VIVALDI Concertos for 2 Violins

Author: 
Lindsay Kemp
HMC90 2249. VIVALDI Concertos for 2 ViolinsVIVALDI Concertos for 2 Violins

VIVALDI Concertos for 2 Violins

  • Double Concerto for 2 Violins and Strings
  • Double Concerto for 2 Violins and Strings
  • Double Concerto for 2 Violins and Strings
  • Double Concerto for 2 Violins and Strings
  • Double Concerto for 2 Violins and Strings
  • Double Concerto for 2 Violins and Strings

When there are so many recordings of Vivaldi concertos to choose from, how do you know where to start? When one of those recordings has not a single concerto on it that you have knowingly heard before, how can you guess its worth? Well, if you see the words Gli Incogniti on it, that’s a pretty good sign; and if next to them there is also the name Giuliano Carmignola, that ought to be a clincher.

Assuming you already like Vivaldi, there is perhaps not much more that needs to be said, but that would be to deprive me of my chance to enthuse. Amandine Beyer’s orchestra has impressed many with its dynamic performances of Baroque string repertoire, revealing a particular aptitude for identifying the contours of Vivaldi’s music and communicating its heady power to entrance. Their recent ‘Il teatro alla modo’ disc of rarely heard solo violin concertos (Harmonia Mundi, 12/15) was an ear-opener, and the ability it showed to expose the music’s inner dialogues finds further expression in this new disc of double concertos, with Carmignola as guest soloist. These are performances that burst with life, and right from the unaccompanied sparring between the soloists at the beginning of the first track (RV507) there is not a dull moment: the echo games in the finale of RV505 are brilliantly realised, no two of them quite the same, and even the solo-less ‘ripieno concerto’, RV127, included in the programme is somehow made urgently expressive. The tone of soloists and orchestra alike is rich and vital, and the recording has the right mix of clarity and bloom.
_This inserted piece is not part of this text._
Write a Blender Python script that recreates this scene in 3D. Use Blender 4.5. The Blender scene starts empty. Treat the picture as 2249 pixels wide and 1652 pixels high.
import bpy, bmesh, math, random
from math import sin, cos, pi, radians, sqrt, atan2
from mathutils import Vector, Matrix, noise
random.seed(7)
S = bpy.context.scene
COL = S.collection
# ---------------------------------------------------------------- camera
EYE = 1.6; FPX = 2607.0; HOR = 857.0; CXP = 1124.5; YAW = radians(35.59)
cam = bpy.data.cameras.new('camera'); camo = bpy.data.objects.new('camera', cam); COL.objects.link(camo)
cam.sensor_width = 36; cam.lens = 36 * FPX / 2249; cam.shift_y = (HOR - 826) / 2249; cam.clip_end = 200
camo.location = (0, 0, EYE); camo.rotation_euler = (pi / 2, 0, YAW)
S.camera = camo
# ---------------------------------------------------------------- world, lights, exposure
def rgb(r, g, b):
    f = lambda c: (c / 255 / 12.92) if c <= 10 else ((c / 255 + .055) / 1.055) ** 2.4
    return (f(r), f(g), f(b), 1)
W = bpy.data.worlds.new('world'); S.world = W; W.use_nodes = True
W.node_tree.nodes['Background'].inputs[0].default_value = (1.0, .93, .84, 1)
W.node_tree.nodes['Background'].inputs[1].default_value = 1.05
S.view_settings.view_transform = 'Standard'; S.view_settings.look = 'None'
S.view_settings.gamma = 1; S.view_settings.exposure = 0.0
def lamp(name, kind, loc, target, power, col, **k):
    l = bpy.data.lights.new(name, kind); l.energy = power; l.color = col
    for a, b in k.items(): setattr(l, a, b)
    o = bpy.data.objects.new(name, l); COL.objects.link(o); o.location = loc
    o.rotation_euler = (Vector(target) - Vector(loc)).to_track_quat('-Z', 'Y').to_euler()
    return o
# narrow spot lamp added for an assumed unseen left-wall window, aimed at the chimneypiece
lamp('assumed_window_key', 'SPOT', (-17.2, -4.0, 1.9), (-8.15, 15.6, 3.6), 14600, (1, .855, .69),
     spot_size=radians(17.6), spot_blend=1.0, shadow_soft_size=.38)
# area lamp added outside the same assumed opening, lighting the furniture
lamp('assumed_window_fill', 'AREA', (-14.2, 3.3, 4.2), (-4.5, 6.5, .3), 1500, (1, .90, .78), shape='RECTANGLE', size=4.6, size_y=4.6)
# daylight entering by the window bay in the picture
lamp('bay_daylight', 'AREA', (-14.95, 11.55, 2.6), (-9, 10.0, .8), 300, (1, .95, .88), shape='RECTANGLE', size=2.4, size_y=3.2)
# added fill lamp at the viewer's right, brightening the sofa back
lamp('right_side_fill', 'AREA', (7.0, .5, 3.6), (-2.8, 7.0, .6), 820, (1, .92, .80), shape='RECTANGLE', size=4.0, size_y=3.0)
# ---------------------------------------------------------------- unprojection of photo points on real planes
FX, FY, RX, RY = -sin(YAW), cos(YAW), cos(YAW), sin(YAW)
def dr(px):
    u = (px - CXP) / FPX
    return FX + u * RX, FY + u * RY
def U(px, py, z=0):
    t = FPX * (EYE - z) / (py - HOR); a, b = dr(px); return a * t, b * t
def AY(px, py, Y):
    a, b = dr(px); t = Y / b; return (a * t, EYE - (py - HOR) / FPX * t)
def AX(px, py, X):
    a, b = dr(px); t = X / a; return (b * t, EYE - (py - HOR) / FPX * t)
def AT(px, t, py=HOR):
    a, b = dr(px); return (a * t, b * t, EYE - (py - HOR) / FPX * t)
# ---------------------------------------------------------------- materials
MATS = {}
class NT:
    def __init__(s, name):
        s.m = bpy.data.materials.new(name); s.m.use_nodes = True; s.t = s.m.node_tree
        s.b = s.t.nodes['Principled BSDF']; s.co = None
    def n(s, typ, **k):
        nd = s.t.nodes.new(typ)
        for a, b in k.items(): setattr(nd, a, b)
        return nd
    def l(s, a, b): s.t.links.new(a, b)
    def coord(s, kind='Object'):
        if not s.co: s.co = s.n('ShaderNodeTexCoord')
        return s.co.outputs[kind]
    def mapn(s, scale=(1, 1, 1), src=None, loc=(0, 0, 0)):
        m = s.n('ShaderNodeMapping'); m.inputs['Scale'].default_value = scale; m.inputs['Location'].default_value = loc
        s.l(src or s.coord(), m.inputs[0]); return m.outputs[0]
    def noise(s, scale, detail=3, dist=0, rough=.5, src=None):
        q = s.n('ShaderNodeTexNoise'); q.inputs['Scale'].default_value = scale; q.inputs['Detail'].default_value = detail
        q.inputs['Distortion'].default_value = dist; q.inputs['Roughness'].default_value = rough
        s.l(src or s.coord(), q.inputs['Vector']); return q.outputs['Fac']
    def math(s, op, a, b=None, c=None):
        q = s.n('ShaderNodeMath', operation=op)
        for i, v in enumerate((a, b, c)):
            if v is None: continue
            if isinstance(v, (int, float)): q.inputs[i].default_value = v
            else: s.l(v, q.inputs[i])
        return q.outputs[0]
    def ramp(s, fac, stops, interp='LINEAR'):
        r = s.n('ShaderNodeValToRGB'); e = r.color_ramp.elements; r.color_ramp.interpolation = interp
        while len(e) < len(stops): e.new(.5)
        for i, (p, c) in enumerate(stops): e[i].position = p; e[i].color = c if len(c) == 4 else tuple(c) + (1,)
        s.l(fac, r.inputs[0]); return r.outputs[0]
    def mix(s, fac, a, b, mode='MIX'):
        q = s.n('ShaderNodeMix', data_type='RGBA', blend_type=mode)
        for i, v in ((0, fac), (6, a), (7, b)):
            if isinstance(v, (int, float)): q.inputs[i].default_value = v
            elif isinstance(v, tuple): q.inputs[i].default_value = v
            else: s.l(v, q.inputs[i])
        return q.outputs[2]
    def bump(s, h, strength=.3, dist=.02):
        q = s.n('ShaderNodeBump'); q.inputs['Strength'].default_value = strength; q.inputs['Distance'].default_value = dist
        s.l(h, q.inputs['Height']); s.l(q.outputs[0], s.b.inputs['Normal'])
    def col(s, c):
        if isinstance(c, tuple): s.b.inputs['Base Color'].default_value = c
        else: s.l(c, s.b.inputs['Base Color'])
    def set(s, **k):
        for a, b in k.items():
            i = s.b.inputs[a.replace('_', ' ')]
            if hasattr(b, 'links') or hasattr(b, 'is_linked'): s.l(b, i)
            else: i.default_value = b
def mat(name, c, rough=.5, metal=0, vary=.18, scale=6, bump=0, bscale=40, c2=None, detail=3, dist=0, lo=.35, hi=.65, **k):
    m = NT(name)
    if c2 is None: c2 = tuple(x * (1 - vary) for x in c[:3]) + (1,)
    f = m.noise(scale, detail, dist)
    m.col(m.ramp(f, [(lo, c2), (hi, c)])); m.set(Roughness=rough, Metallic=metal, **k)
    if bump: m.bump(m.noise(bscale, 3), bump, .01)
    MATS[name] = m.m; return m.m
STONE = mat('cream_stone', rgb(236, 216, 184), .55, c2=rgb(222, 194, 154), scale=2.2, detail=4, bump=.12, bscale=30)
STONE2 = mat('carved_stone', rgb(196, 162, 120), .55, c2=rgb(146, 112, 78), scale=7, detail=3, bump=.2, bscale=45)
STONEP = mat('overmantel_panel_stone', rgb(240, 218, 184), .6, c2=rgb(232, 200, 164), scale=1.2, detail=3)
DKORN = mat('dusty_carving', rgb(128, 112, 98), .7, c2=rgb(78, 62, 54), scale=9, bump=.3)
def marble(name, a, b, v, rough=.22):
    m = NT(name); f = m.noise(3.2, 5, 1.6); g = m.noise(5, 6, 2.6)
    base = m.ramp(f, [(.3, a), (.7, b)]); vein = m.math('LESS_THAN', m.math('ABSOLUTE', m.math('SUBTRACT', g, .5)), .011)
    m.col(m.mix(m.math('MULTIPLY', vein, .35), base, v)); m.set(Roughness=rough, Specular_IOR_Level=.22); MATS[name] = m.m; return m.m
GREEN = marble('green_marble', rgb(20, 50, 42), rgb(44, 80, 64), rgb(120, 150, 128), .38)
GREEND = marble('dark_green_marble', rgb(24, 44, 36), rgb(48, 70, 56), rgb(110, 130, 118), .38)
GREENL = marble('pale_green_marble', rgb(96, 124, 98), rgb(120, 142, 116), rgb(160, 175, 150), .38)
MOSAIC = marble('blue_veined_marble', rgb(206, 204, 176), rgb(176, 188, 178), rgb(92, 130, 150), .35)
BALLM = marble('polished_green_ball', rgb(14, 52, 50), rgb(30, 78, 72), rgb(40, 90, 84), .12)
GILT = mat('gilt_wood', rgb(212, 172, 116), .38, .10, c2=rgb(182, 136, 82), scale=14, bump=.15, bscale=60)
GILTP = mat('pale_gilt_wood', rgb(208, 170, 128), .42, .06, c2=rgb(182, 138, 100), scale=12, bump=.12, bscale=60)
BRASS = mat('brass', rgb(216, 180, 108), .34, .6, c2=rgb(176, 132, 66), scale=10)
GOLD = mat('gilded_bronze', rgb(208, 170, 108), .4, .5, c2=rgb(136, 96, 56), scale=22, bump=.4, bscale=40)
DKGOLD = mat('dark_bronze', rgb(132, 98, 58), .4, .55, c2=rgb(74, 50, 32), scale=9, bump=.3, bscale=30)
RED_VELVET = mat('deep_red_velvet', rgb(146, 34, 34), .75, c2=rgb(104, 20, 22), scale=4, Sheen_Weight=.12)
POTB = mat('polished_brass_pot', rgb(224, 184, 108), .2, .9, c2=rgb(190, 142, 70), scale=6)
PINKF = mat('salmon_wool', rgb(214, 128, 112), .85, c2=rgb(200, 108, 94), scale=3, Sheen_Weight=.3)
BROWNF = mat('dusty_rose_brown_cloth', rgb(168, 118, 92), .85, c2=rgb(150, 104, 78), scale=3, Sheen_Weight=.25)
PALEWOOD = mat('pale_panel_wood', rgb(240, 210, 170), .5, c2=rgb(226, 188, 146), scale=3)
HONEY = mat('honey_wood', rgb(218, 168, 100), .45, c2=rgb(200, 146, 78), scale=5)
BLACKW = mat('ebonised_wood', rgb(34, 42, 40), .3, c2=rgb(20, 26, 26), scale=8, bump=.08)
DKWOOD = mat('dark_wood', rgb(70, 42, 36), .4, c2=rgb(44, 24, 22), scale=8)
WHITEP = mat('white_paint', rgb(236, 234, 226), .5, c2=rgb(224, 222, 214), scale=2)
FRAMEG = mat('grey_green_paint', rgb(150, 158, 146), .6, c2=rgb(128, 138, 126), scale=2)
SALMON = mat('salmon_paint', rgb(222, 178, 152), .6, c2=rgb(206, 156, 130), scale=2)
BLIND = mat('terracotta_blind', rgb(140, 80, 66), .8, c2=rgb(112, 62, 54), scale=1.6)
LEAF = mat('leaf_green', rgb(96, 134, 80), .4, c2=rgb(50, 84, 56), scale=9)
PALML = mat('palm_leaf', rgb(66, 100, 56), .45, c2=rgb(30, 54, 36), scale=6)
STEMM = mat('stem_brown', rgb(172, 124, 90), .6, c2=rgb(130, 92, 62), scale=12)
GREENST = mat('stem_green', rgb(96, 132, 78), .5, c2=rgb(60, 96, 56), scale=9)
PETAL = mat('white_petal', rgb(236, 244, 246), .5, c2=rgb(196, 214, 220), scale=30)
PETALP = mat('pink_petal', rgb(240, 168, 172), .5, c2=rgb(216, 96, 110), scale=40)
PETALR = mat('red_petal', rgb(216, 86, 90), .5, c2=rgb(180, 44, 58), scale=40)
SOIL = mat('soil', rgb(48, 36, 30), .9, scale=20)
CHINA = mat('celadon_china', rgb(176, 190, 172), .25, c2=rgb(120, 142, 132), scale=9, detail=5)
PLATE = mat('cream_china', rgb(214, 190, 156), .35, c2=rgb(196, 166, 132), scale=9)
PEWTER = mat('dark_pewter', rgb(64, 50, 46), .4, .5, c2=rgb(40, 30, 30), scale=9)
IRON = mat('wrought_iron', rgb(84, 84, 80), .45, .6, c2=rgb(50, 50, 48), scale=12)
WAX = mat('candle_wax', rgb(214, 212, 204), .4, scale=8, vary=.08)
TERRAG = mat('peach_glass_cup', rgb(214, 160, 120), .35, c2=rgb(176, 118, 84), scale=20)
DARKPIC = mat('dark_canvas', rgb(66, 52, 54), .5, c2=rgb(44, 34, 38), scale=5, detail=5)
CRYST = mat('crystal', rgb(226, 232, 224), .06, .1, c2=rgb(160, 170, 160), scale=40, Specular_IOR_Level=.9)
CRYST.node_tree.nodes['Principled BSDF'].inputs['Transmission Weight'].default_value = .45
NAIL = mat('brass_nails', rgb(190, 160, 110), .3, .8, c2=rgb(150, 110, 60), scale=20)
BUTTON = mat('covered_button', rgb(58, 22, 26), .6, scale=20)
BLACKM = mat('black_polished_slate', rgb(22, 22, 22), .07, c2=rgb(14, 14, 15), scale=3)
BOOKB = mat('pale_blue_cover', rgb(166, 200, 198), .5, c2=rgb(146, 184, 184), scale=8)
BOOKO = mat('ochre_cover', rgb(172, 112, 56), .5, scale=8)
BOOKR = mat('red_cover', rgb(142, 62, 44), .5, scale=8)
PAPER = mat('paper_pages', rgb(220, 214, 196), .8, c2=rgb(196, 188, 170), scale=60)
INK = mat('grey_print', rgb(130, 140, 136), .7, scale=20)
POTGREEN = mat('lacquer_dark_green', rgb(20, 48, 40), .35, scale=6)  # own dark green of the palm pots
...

Carmignola also recorded six totally different Vivaldi double concertos with Viktoria Mullova and the Venice Baroque Orchestra (Archiv, 11/08); but, though that too is exciting, there is less warmth than here. Beyer contributes a charming note in praise of Vivaldi and of the experience of being caught up in his music ‘like a drop of water tossed by the raging current’. Yes, Vivaldi is a force of nature, but it takes humanity to set it loose.